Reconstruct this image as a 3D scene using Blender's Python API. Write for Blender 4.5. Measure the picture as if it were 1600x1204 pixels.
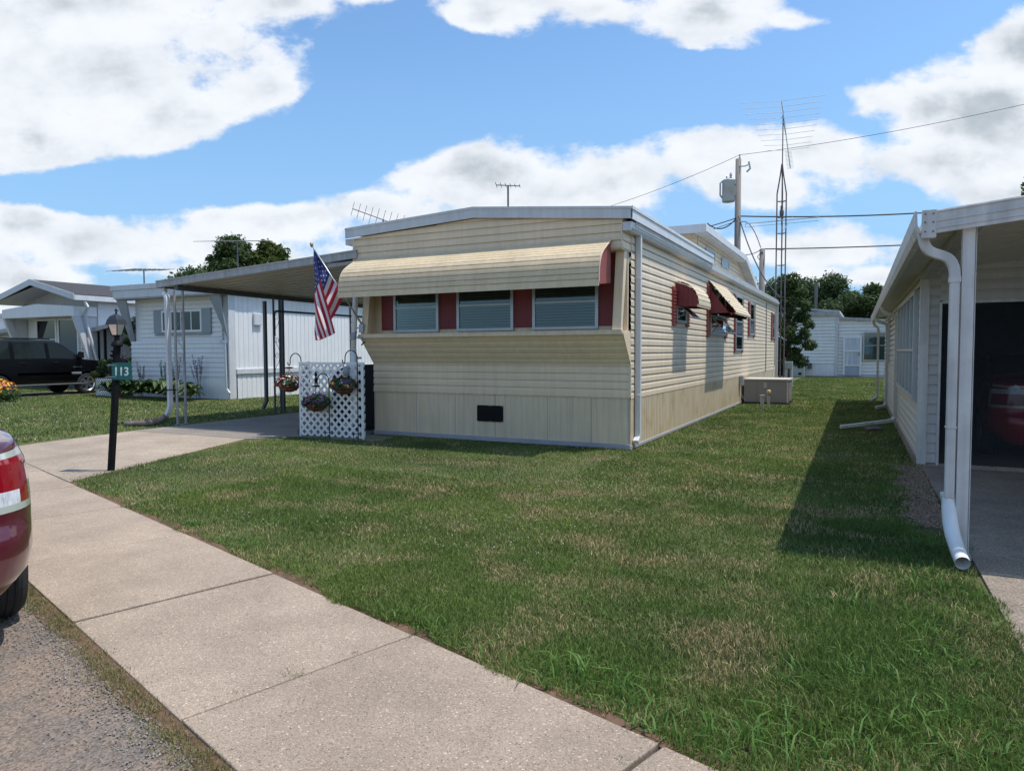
import bpy, bmesh, math, random
import numpy as np
from mathutils import Vector, Matrix, noise as mnoise
R = math.radians
rnd = random.Random(7)
for o in list(bpy.data.objects): bpy.data.objects.remove(o)
scn = bpy.context.scene
col = scn.collection

# ------------------------------------------------------------------ camera
cd = bpy.data.cameras.new('camera'); cam = bpy.data.objects.new('camera', cd); col.objects.link(cam)
cd.sensor_width = 36; cd.lens = 24.82; cd.clip_start = .05; cd.clip_end = 3000
yaw = math.atan(554/1103); pitch = math.atan(53/1103); roll = R(.2)
fw = Vector((-math.sin(yaw)*math.cos(pitch), math.cos(yaw)*math.cos(pitch), -math.sin(pitch)))
rt0 = Vector((math.cos(yaw), math.sin(yaw), 0)); up0 = rt0.cross(fw)
rt = rt0*math.cos(roll)-up0*math.sin(roll); up = up0*math.cos(roll)+rt0*math.sin(roll)
M4 = Matrix((( rt.x, up.x, -fw.x, 0), (rt.y, up.y, -fw.y, 0), (rt.z, up.z, -fw.z, 1.5), (0, 0, 0, 1)))
cam.matrix_world = M4
scn.camera = cam
scn.render.resolution_x = 1024; scn.render.resolution_y = 770

# ------------------------------------------------------------------ light, sky
SUND = Vector((.352, .135, 1)).normalized()
sl = bpy.data.lights.new('sun', 'SUN'); sl.energy = 2.85; sl.angle = R(.55); sl.color = (1, .955, .88)
so = bpy.data.objects.new('sun', sl); col.objects.link(so); so.location = (0, 0, 30)
so.rotation_euler = SUND.to_track_quat('Z', 'Y').to_euler()
scn.view_settings.view_transform = 'Standard'; scn.view_settings.look = 'None'
scn.view_settings.exposure = 0.66; scn.view_settings.gamma = 1

w = bpy.data.worlds.new('World'); scn.world = w; w.use_nodes = True
nt = w.node_tree; nt.nodes.clear(); L = nt.links.new
def N(t, **k):
    n = nt.nodes.new(t)
    for a, b in k.items(): setattr(n, a, b)
    return n
def math_(op, a, b=None, c=None, clamp=False):
    n = N('ShaderNodeMath', operation=op); n.use_clamp = clamp
    for i, v in enumerate((a, b, c)):
        if v is None: continue
        if isinstance(v, (int, float)): n.inputs[i].default_value = v
        else: L(v, n.inputs[i])
    return n.outputs[0]
def vmath(op, a, b):
    n = N('ShaderNodeVectorMath', operation=op)
    for i, v in enumerate((a, b)):
        if isinstance(v, tuple): n.inputs[i].default_value = v
        else: L(v, n.inputs[i])
    return n.outputs[1] if op in ('DOT_PRODUCT', 'LENGTH') else n.outputs[0]
def smooth(v, lo, hi, tlo=0., thi=1.):
    n = N('ShaderNodeMapRange', interpolation_type='SMOOTHSTEP')
    L(v, n.inputs[0])
    for i, x in enumerate((lo, hi, tlo, thi)): n.inputs[i+1].default_value = x
    return n.outputs[0]
sky = N('ShaderNodeTexSky', sky_type='NISHITA'); sky.sun_disc = False
sky.sun_elevation = R(67.7); sky.sun_rotation = R(65.5); sky.air_density = 1.0; sky.dust_density = 1.2; sky.ozone_density = 1.6
tc = N('ShaderNodeTexCoord'); D = tc.outputs['Generated']
# clouds are laid out in world directions: a = bearing tangent from north-north-west, b = elevation tangent
cf = vmath('DOT_PRODUCT', D, (-.449, .8936, 0)); cf = math_('MAXIMUM', math_('ABSOLUTE', cf), .02)
a_ = math_('DIVIDE', vmath('DOT_PRODUCT', D, (.8936, .449, 0)), cf)
b_ = math_('DIVIDE', vmath('DOT_PRODUCT', D, (0, 0, 1)), cf)
cmb = N('ShaderNodeCombineXYZ'); L(a_, cmb.inputs[0]); L(b_, cmb.inputs[1]); AB = cmb.outputs[0]
def noise(scale, detail, rough, vec=AB, off=(0, 0, 0), sc=(1, 1, 1)):
    mp = N('ShaderNodeMapping'); L(vec, mp.inputs[0]); mp.inputs['Location'].default_value = off; mp.inputs['Scale'].default_value = sc
    n = N('ShaderNodeTexNoise'); L(mp.outputs[0], n.inputs[0]); n.inputs['Scale'].default_value = scale
    n.inputs['Detail'].default_value = detail; n.inputs['Roughness'].default_value = rough
    return n.outputs[0]
n1 = noise(5, 12, .6, sc=(1, 1.5, 1)); n2 = noise(2.2, 4, .5, off=(3, 1, 0), sc=(1, 1.8, 1))
CL = [(-.59,.395,.36,.17,1.1),(-.48,.33,.25,.12,1.1),(-.66,.30,.20,.10,1.1),(-.36,.36,.15,.08,1),(-.62,.48,.38,.14,1.1),(-.30,.49,.16,.05,.6),
      (-.19,.50,.12,.04,.8),(-.03,.465,.12,.05,.95),(.13,.475,.16,.05,.9),(.27,.47,.17,.055,.95),(.40,.455,.12,.03,.8),(.06,.50,.3,.06,.95),(.42,.50,.1,.04,.5),
      (-.06,.25,.22,.085,1.15),(.14,.235,.22,.085,1.1),(.30,.255,.2,.08,1.1),(.42,.285,.15,.07,1.05),(-.2,.20,.2,.06,1),
      (-.32,.185,.22,.055,1.1),(-.50,.15,.3,.055,1.1),(-.70,.18,.12,.06,1.05),(-.67,.1,.2,.04,.85),(-.4,.12,.3,.04,.9),(0,.15,.5,.06,.9),
      (.50,.35,.12,.06,1),(.66,.33,.24,.11,1.15),(.60,.26,.22,.07,1.05),(.78,.40,.2,.10,1.1),(.72,.22,.2,.05,.95),
      (.42,.14,.28,.045,.95),(.5,.10,.3,.04,.9),(.6,.06,.4,.04,.8),(-.8,.05,.3,.05,.8),(-.5,.055,.3,.04,.7),(.3,.04,.5,.04,.75),(.9,.1,.2,.06,.8),
      (1.3,.3,.4,.15,1),(-1.3,.3,.4,.15,1),(1.8,.8,.5,.2,1),(-1.6,.9,.4,.2,1),(.2,1.1,.5,.2,.9)]
den = None
for (cx, cy, rx, ry, s) in CL:
    v = vmath('LENGTH', vmath('MULTIPLY', vmath('SUBTRACT', AB, (cx, cy, 0)), (1/rx, 1/ry, 0)), (0, 0, 0))
    v = math_('MULTIPLY_ADD', v, -s, s*1.08)
    den = v if den is None else math_('SMOOTH_MAX', den, v, .18)
dd = math_('ADD', den, math_('MULTIPLY_ADD', n1, 2.3, -1.42))
dd = math_('ADD', dd, math_('MULTIPLY_ADD', n2, .7, -.35))
for (cx, cy, rx, ry) in [(-.60,.228,.10,.028),(-.48,.238,.12,.035),(-.36,.255,.12,.05),(-.23,.30,.12,.06),(-.13,.37,.13,.07),(.08,.36,.22,.045),(.28,.365,.2,.04),(-.18,.425,.07,.03)]:
    v = vmath('LENGTH', vmath('MULTIPLY', vmath('SUBTRACT', AB, (cx, cy, 0)), (1/rx, 1/ry, 0)), (0, 0, 0))
    dd = math_('SUBTRACT', dd, math_('MULTIPLY', math_('SUBTRACT', 1.35, v, clamp=True), .75))
mask = smooth(dd, .03, .34)
# thin veil towards the horizon
haze = smooth(b_, .55, -.05, 0, .85)
n3 = noise(7, 7, .55, off=(0, -.035, 0), sc=(1, 1.7, 1)); n4 = noise(1.7, 6, .5, off=(5, 2, 0), sc=(1, 2.4, 1))
# cumulus relief: brighter where density falls off upward
rel = math_('SUBTRACT', n3, noise(7, 7, .55, off=(0, .03, 0), sc=(1, 1.7, 1)))
thick = smooth(dd, .35, 1.2)
sh = math_('ADD', math_('MULTIPLY', thick, math_('MULTIPLY_ADD', n4, 2.2, -.42)), math_('MULTIPLY', rel, -1.1))
ccol = N('ShaderNodeMix', data_type='RGBA'); L(smooth(sh, -.18, .85), ccol.inputs[0])
ccol.inputs[6].default_value = (.59, .615, .655, 1); ccol.inputs[7].default_value = (.30, .34, .38, 1)
hz = N('ShaderNodeMix', data_type='RGBA'); L(haze, hz.inputs[0])
skm = N('ShaderNodeMix', data_type='RGBA', blend_type='MULTIPLY'); skm.inputs[0].default_value = 1
L(sky.outputs[0], skm.inputs[6]); skm.inputs[7].default_value = (.090, .116, .132, 1)
L(skm.outputs[2], hz.inputs[6]); hz.inputs[7].default_value = (.20, .355, .56, 1)
mx = N('ShaderNodeMix', data_type='RGBA'); L(mask, mx.inputs[0]); L(hz.outputs[2], mx.inputs[6]); L(ccol.outputs[2], mx.inputs[7])
bg = N('ShaderNodeBackground'); L(mx.outputs[2], bg.inputs[0]); bg.inputs[1].default_value = 1.0
wo = N('ShaderNodeOutputWorld'); L(bg.outputs[0], wo.inputs[0])

# ------------------------------------------------------------------ materials
def pm(name, c, rough=.6, metal=0, var=.1, scale=3, sc=(1, 1, 1), bump=0, bscale=60, c2=None, lo=.45, hi=.62, fine=0, fscale=150, spec=.5, streak=0, coat=0):
    m = bpy.data.materials.new(name); m.use_nodes = True; t = m.node_tree; n = t.nodes; l = t.links.new
    p = n['Principled BSDF']; p.inputs['Roughness'].default_value = rough; p.inputs['Metallic'].default_value = metal
    p.inputs['Specular IOR Level'].default_value = spec; p.inputs['Coat Weight'].default_value = coat
    tcn = n.new('ShaderNodeTexCoord'); mp = n.new('ShaderNodeMapping'); l(tcn.outputs['Object'], mp.inputs[0]); mp.inputs['Scale'].default_value = sc
    ns = n.new('ShaderNodeTexNoise'); l(mp.outputs[0], ns.inputs[0]); ns.inputs['Scale'].default_value = scale; ns.inputs['Detail'].default_value = 6; ns.inputs['Roughness'].default_value = .62
    mr = n.new('ShaderNodeMapRange'); l(ns.outputs[0], mr.inputs[0]); mr.inputs[1].default_value = .3 if c2 is None else lo; mr.inputs[2].default_value = .7 if c2 is None else hi
    mxn = n.new('ShaderNodeMix'); mxn.data_type = 'RGBA'; l(mr.outputs[0], mxn.inputs[0])
    if c2 is None:
        mxn.inputs[6].default_value = (*[x*(1-var) for x in c], 1); mxn.inputs[7].default_value = (*[min(1, x*(1+var)) for x in c], 1)
    else:
        mxn.inputs[6].default_value = (*c, 1); mxn.inputs[7].default_value = (*c2, 1)
    out = mxn.outputs[2]
    def mul(fac_out, lo_, hi_, a, b):
        nonlocal out
        r = n.new('ShaderNodeMapRange'); l(fac_out, r.inputs[0]); r.inputs[1].default_value = lo_; r.inputs[2].default_value = hi_; r.inputs[3].default_value = a; r.inputs[4].default_value = b
        h = n.new('ShaderNodeVectorMath'); h.operation = 'SCALE'; l(out, h.inputs[0]); l(r.outputs[0], h.inputs[3]); out = h.outputs[0]
    if streak:
        mp2 = n.new('ShaderNodeMapping'); l(tcn.outputs['Object'], mp2.inputs[0]); mp2.inputs['Scale'].default_value = (9, 9, .6)
        s2 = n.new('ShaderNodeTexNoise'); l(mp2.outputs[0], s2.inputs[0]); s2.inputs['Scale'].default_value = 1.6; s2.inputs['Detail'].default_value = 5
        mul(s2.outputs[0], .35, .7, 1.0, 1-streak)
    if fine:
        f2 = n.new('ShaderNodeTexNoise'); l(tcn.outputs['Object'], f2.inputs[0]); f2.inputs['Scale'].default_value = fscale; f2.inputs['Detail'].default_value = 3; f2.inputs['Roughness'].default_value = .7
        mul(f2.outputs[0], .32, .68, 1-fine, 1+fine)
    l(out, p.inputs['Base Color'])
    if bump:
        b2 = n.new('ShaderNodeTexNoise'); l(tcn.outputs['Object'], b2.inputs[0]); b2.inputs['Scale'].default_value = bscale; b2.inputs['Detail'].default_value = 5; b2.inputs['Roughness'].default_value = .65
        bn = n.new('ShaderNodeBump'); bn.inputs['Strength'].default_value = bump; bn.inputs['Distance'].default_value = .01
        l(b2.outputs[0], bn.inputs['Height']); l(bn.outputs[0], p.inputs['Normal'])
    return m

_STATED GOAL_
Every line from the start of the listing above through the line with "scn.render.resolution_x = 1024;" should be repeated exactly; skip the pictures and add nothing else.

_REPLY TO THE TASK_
Reconstruct this image as a 3D scene using Blender's Python API. Write for Blender 4.5. Measure the picture as if it were 1600x1204 pixels.
import bpy, bmesh, math, random
import numpy as np
from mathutils import Vector, Matrix, noise as mnoise
R = math.radians
rnd = random.Random(7)
for o in list(bpy.data.objects): bpy.data.objects.remove(o)
scn = bpy.context.scene
col = scn.collection

# ------------------------------------------------------------------ camera
cd = bpy.data.cameras.new('camera'); cam = bpy.data.objects.new('camera', cd); col.objects.link(cam)
cd.sensor_width = 36; cd.lens = 24.82; cd.clip_start = .05; cd.clip_end = 3000
yaw = math.atan(554/1103); pitch = math.atan(53/1103); roll = R(.2)
fw = Vector((-math.sin(yaw)*math.cos(pitch), math.cos(yaw)*math.cos(pitch), -math.sin(pitch)))
rt0 = Vector((math.cos(yaw), math.sin(yaw), 0)); up0 = rt0.cross(fw)
rt = rt0*math.cos(roll)-up0*math.sin(roll); up = up0*math.cos(roll)+rt0*math.sin(roll)
M4 = Matrix((( rt.x, up.x, -fw.x, 0), (rt.y, up.y, -fw.y, 0), (rt.z, up.z, -fw.z, 1.5), (0, 0, 0, 1)))
cam.matrix_world = M4
scn.camera = cam
scn.render.resolution_x = 1024; scn.render.resolution_y = 770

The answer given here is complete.